Engaging in reading can be a critical process for kids, even before they learn the skills to do so on their own, according to the National Early Literacy Panel.

About three years ago, the Monroe Public Schools Foundation decided to increase those opportunities for families living within the boundaries of the school district. The nonprofit partnered with Dolly Parton’s Imagination Library for the Books from Birth program, so newborns and children up to 5 years old, have more access to books.

“It’s been a great program,” said foundation executive director Sue Skillen.

Most importantly, it helps communities address the importance of early literacy, she said. One book is shipped to hundreds of Sky Valley homes every month. Participation is free for each household, she said.

It was found that more than one in three fourth-graders struggle enough with reading they are unable to complete their homework successfully, according to a study by NELP. Three out of every four third-graders who perform poorly in reading are challenged just as much in high school, “further underlining the importance of preparing children to enter school ready to learn.”

Skillen said it is critical parents are a part of that effort. Getting a book in the mail each month can be “a great reminder to read to kids,” she said.

According to the NELP study, about a fourth of preschool-aged children enrolled in some type of center-based program. Kids in that age group are spending a significant amount of time with their parents, who are able to impact that vital skill set.

It has been shown that successes in early learning can continue in primary grades, according to the study.

“Not all children enter school equally prepared to learn to read, and those from the nation’s most economically disadvantaged families are the least likely to be well prepared to succeed — opening initial achievement gaps between rich and poor and black and white that are never spanned during a child’s schooling,” according to the study.

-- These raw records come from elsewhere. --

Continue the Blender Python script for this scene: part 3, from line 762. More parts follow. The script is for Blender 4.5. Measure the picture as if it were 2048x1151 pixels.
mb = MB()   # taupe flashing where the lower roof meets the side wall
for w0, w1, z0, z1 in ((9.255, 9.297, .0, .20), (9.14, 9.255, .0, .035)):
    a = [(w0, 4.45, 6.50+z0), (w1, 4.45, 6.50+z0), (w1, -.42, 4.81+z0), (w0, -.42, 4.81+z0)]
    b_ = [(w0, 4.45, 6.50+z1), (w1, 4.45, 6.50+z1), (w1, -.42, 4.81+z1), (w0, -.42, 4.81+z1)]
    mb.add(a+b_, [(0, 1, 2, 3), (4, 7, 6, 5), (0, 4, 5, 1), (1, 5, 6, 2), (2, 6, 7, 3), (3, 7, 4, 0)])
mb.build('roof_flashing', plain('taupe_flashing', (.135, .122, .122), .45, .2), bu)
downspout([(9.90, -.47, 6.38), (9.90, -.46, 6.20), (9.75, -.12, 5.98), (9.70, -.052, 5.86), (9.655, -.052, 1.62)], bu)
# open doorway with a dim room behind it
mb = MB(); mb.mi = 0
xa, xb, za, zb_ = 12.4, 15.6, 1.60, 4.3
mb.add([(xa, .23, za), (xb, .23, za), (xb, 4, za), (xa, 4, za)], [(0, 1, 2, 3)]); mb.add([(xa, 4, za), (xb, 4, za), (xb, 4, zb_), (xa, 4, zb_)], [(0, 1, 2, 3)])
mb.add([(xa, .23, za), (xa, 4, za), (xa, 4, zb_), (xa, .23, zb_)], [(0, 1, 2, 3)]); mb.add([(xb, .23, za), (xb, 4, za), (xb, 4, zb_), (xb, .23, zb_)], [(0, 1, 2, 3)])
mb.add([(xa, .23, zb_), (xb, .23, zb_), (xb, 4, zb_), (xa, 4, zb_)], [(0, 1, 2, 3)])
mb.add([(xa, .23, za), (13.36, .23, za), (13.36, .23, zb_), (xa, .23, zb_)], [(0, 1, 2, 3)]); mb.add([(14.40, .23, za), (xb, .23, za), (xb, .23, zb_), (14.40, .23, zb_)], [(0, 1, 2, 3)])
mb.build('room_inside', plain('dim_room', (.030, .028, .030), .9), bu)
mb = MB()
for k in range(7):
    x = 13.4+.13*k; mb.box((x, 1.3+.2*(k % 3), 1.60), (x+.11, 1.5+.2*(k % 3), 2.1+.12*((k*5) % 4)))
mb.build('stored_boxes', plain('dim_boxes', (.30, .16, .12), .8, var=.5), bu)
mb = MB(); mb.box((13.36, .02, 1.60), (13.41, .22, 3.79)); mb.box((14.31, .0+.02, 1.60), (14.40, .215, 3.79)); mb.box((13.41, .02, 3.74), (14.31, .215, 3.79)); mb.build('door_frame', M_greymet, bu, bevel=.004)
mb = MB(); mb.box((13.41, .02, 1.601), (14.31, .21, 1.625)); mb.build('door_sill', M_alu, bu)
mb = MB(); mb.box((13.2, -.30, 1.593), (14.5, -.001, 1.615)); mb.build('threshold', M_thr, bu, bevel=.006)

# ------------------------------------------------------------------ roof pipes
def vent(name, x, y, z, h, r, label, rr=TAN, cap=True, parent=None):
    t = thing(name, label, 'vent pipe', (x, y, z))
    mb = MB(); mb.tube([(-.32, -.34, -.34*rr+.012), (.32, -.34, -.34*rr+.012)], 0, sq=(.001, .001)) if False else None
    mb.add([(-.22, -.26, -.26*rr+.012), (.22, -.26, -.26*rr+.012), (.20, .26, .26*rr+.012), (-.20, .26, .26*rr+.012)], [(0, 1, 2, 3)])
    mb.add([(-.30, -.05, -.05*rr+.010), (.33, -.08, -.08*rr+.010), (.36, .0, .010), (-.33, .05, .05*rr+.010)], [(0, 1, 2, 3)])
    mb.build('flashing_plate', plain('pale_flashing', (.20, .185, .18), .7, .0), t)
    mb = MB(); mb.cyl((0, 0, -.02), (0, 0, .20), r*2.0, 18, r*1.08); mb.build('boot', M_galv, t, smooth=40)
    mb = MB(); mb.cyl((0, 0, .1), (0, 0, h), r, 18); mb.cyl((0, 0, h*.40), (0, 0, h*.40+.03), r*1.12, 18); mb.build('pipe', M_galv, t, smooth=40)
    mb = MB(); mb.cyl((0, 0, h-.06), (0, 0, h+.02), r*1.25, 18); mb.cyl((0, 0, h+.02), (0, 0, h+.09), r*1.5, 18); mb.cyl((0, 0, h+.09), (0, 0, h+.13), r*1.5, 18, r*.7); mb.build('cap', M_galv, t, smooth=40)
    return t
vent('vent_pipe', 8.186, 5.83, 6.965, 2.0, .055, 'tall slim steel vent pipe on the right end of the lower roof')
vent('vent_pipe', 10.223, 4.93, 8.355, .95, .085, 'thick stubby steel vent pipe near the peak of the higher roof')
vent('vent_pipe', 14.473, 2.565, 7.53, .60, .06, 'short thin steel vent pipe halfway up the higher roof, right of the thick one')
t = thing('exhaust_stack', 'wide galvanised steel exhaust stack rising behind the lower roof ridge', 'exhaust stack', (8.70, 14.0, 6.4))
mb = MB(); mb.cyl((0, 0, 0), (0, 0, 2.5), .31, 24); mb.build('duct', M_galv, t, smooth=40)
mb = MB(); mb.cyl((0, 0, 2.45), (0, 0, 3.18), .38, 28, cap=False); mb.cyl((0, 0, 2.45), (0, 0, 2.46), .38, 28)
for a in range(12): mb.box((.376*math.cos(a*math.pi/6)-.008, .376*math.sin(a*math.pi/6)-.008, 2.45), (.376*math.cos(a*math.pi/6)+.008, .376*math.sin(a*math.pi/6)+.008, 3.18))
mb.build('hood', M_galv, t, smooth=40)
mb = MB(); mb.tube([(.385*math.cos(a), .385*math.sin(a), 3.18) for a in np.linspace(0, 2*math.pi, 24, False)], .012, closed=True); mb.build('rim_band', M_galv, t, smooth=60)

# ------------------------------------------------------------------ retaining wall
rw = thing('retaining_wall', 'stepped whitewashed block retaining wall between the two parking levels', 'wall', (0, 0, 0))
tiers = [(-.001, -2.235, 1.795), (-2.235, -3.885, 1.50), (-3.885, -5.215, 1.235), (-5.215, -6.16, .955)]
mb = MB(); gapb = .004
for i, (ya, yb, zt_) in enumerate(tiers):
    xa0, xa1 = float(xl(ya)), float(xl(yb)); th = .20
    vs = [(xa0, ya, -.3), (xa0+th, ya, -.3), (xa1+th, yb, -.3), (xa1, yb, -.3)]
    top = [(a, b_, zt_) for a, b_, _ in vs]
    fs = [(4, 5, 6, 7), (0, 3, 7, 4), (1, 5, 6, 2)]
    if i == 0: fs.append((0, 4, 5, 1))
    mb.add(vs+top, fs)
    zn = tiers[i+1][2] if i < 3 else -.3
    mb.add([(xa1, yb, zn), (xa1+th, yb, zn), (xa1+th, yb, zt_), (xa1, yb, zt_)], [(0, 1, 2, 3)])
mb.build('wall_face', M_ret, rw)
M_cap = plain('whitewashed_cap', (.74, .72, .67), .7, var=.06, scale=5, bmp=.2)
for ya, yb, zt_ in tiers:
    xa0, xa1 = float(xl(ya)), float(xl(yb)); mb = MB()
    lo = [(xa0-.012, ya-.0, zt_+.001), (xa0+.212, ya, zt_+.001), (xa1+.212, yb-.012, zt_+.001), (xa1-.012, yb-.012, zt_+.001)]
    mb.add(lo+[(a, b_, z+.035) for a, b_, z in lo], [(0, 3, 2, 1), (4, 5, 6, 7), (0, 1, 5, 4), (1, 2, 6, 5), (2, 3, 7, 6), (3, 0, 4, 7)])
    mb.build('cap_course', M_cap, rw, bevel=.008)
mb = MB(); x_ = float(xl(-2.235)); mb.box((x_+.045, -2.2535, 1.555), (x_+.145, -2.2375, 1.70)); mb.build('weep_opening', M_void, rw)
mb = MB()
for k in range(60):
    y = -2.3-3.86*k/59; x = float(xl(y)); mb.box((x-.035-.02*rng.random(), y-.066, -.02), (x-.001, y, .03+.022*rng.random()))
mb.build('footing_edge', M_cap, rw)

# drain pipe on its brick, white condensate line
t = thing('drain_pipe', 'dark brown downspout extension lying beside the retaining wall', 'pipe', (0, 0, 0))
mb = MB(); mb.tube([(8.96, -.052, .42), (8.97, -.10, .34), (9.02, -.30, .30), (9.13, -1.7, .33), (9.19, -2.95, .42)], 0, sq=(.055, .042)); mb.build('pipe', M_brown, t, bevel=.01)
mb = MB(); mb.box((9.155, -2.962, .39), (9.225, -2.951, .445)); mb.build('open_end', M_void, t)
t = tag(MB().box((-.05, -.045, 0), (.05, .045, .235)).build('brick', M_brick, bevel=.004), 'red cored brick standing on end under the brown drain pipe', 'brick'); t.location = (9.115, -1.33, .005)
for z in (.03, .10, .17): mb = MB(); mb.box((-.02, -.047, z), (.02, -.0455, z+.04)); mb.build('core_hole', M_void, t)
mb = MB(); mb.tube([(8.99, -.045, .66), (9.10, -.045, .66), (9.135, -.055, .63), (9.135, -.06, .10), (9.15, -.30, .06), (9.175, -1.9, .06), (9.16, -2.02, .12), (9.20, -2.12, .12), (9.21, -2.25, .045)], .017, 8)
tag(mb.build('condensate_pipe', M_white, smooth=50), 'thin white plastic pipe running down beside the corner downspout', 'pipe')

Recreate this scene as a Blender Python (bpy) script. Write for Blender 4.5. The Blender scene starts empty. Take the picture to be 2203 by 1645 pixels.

Accessing the necessary resources can be costly. Barnes and Noble’s listed four best-seller children’s books average between $5-10 each for ages 0-5, according to its website.

Skillen said on average it costs closer to $2.30 per book, or $25 to pay for one year’s worth through the Imagination Library. Dolly Parton’s Dollywood Foundation launched the program in 1995. Books were only shipped to addresses in Sevier County, where the famous country singer grew up.

She started the program because of her father. While he was a very intelligent individual, not being able to read held him back from achieving all his goals. Before he died he told her starting the Imagination Library was one of her greatest accomplishments.

The nonprofit grew to reach a national audience by 2000, and three years later recorded the one millionth book sent. Now one million books are mailed to homes all over the world every month.

“Of course, I have not done this alone,” according to Parton. “The real heroes of our story are the thousands of local organizations who have embraced my dream and made it their own. They raise millions of dollars each year and wake up every day with a passion to make sure their kids have every opportunity to succeed.”

Monroe’s foundation fundraises the full amount for each local child who is enrolled, Skillen said. Other community groups are on board to support the organizations’ commitment to encouraging early literacy.

The Rotary Club of Monroe recently gave $2,000 to the foundation, she said. It will go a long way. Skillen said the foundation has not yet had to put anyone on a waiting list, but there limits with an annual budget.

“This generous donation will provide books for 80 children for a period of one year,” she wrote in an email.

Another community group just signed on to help out with the foundation’s commitment to early literacy.

Skillen said Monroe Public Library manager Phil Spirito has also partnered with the foundation in bringing programs to the area for families with children five years or younger. She hopes to expand the program and begin recycling older, unused books.

Skillen is still in the middle of working out the logistics, but said hopefully anyone with extra books they no longer use can return them to the foundation. Area events like National Night Out and school fairs may be a great opportunity to set up free libraries for families passing by, she said.

By the time a child receives all their books they will have a personal library of 60 titles. Books written in both Spanish and English were added to the list of copies sent out in 2015. No family will be turned away based on income.